The Federal Energy Regulatory Commission Thursday (Dec. 19) adopted a long-awaited rule on the restructuring of the PJM capacity market to deal with state subsidies for preferred generation that many critics have seen as causing an anti-competitive price war in the giant regional wholesale market.
A divided commission voted 2-1 for the order, which stems from a proposal of over a year ago, with the two Republicans, Chairman Neil Chatterjee and Commissioner Bernard McNamee in favor and Democrat Richard Glick in dissent. The order establishes a floor price, a “minimum price offer rule” or MOPR, for state-subsidized generation (mostly renewables, nuclear, and in some cases coal and gas) to prevent the subsidies from giving those resources a competitive advantage versus unsubsidized generating capacity. It applies to new resources. In a press release, FERC noted that the rule exempts:
“Existing renewable resources that are participating in state renewable portfolio programs; existing demand response, energy efficiency, and storage resources; existing self-supply resources; and competitive resources that do not receive state subsidies.”
The order does not apply to PJM’s energy and ancillary services markets.
Chatterjee said, “FERC is affirming our obligation to safeguard the competitiveness of the PJM capacity market. I recognize, and wholeheartedly respect and support, states’ exclusive authority to make choices about the types of generation they support and that get built to serve their communities. They still can do so under this order.
“But the Commission has a statutory obligation, and exclusive jurisdiction, to ensure the competitiveness of the markets we oversee,” Chatterjee added. “An important aspect of competitive markets is that they provide a level playing field for all resources, and this order ensures just that within the PJM footprint.”
Glick offered a blistering critique of the FERC order, which followed his dissent in the preceding June 2018 order, which found that the PJM’s original MOPR, in the commission’s words, “failed to address the price-distorting impact of resources receiving out-of-market support.” He reprised the words of former commissioner Cheryl LaFleur that the earlier 2018 order was an act of “regulatory hubris,” then doubled down on that characterization.
Glick said, “We have created regulatory uncertainty after regulatory uncertainty.” He said a back-of-the envelop calculation by his staff suggests that the new MOPR will increase capacity costs in PJM by $24 billion a year in the early years.
Glick added that the new order is a “direct attack on the states” and will make it “difficult for state-preferred generation to clear in the capacity market,” and suggested that the overall impact of the FERC action will be to bias the market against new generation and favor existing, old, and dirty power plants. It will, he said, “artificially increase capacity prices, keeping existing, unneeded, unwanted generation on line. Everything in this order from beginning to end is aimed at new generation.”

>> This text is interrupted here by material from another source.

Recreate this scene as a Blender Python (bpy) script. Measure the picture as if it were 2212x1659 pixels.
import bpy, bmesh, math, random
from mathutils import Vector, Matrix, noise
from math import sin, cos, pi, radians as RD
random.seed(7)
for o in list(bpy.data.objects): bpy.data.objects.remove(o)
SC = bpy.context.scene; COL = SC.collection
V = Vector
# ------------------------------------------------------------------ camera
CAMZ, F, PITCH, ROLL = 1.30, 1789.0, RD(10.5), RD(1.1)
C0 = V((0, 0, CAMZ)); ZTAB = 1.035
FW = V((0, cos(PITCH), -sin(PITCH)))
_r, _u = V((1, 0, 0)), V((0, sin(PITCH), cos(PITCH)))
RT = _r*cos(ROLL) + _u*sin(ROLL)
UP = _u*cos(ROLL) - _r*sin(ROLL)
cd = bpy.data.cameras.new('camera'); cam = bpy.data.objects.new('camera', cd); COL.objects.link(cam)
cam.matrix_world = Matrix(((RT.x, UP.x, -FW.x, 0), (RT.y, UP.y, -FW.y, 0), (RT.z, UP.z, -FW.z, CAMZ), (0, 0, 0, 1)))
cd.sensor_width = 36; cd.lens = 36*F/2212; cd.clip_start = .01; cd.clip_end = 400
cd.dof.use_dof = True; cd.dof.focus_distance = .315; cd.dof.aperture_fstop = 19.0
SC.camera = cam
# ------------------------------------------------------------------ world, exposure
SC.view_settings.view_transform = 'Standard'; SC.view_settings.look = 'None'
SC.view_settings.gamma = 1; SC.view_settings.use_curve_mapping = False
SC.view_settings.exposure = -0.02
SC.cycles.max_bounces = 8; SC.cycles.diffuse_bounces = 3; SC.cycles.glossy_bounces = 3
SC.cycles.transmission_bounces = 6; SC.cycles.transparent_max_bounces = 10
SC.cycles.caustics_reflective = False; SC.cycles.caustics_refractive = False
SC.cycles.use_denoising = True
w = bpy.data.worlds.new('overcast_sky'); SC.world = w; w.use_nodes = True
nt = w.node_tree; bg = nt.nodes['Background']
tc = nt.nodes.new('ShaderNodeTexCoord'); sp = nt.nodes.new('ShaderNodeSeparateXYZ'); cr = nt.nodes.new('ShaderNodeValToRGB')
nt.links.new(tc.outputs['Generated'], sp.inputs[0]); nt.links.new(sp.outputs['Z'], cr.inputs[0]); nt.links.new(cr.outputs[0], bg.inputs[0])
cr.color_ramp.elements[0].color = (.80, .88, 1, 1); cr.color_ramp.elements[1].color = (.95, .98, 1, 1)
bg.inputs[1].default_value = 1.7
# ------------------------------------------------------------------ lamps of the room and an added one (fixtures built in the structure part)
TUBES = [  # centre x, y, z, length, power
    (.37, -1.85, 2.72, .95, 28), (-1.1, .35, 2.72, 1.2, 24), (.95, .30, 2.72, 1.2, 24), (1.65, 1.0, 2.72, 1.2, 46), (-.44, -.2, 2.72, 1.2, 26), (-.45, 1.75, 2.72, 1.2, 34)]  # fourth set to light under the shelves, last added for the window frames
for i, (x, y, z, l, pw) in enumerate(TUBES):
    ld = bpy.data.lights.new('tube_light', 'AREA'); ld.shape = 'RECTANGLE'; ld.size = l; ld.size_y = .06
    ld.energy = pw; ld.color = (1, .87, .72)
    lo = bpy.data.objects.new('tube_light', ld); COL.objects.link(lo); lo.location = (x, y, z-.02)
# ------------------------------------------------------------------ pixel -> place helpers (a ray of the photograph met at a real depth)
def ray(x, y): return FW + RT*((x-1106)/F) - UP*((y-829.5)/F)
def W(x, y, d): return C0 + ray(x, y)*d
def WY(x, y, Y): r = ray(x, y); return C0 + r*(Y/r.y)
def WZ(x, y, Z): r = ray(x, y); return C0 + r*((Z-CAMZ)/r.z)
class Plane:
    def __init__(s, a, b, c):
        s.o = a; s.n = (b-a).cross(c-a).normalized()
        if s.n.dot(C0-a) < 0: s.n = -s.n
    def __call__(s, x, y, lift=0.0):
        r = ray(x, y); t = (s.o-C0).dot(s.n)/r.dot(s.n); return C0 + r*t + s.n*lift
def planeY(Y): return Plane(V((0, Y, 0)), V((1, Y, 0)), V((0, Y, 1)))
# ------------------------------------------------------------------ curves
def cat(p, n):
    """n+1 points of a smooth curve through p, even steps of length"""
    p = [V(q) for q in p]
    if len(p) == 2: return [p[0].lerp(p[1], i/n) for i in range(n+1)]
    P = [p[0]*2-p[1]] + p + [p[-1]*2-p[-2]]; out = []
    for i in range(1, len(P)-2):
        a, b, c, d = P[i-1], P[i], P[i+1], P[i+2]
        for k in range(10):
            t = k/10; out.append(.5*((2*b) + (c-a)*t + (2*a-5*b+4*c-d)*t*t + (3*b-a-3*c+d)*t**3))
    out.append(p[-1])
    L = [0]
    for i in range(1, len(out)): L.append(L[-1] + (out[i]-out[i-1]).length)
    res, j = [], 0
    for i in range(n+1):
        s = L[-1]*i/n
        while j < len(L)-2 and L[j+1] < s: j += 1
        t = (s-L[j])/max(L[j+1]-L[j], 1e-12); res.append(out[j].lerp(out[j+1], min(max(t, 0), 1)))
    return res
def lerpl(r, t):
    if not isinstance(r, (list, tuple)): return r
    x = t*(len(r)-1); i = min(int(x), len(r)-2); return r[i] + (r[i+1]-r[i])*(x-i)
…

McNamee defended the decision. “Our order,” he said, “preserves the interstate electric market. It ensures market competition by establishing a level playing field.” McNamee added, “State subsidies are artificially suppressing prices,” adding that the FERC order “is resource neutral.”
PJM has 90 days to comply and give FERC a new timetable for its next capacity auction.
Glick offered a blizzard of dissents at Thursday’s meeting, including the PJM order, an accounting order on cyber security costs, an order on transmission planning in the Midcontinent Independent System Operator market, on what parties can participate in a FERC decision to cancel a hydro license, and on four gas pipeline certificates (echoing his many earlier gas dissents on the issue of greenhouse gas emissions).
A common theme of Glick’s dissents is that he believes FERC is blithely ignoring court decisions, state authority, and Congress as it imposes its judgments in many cases.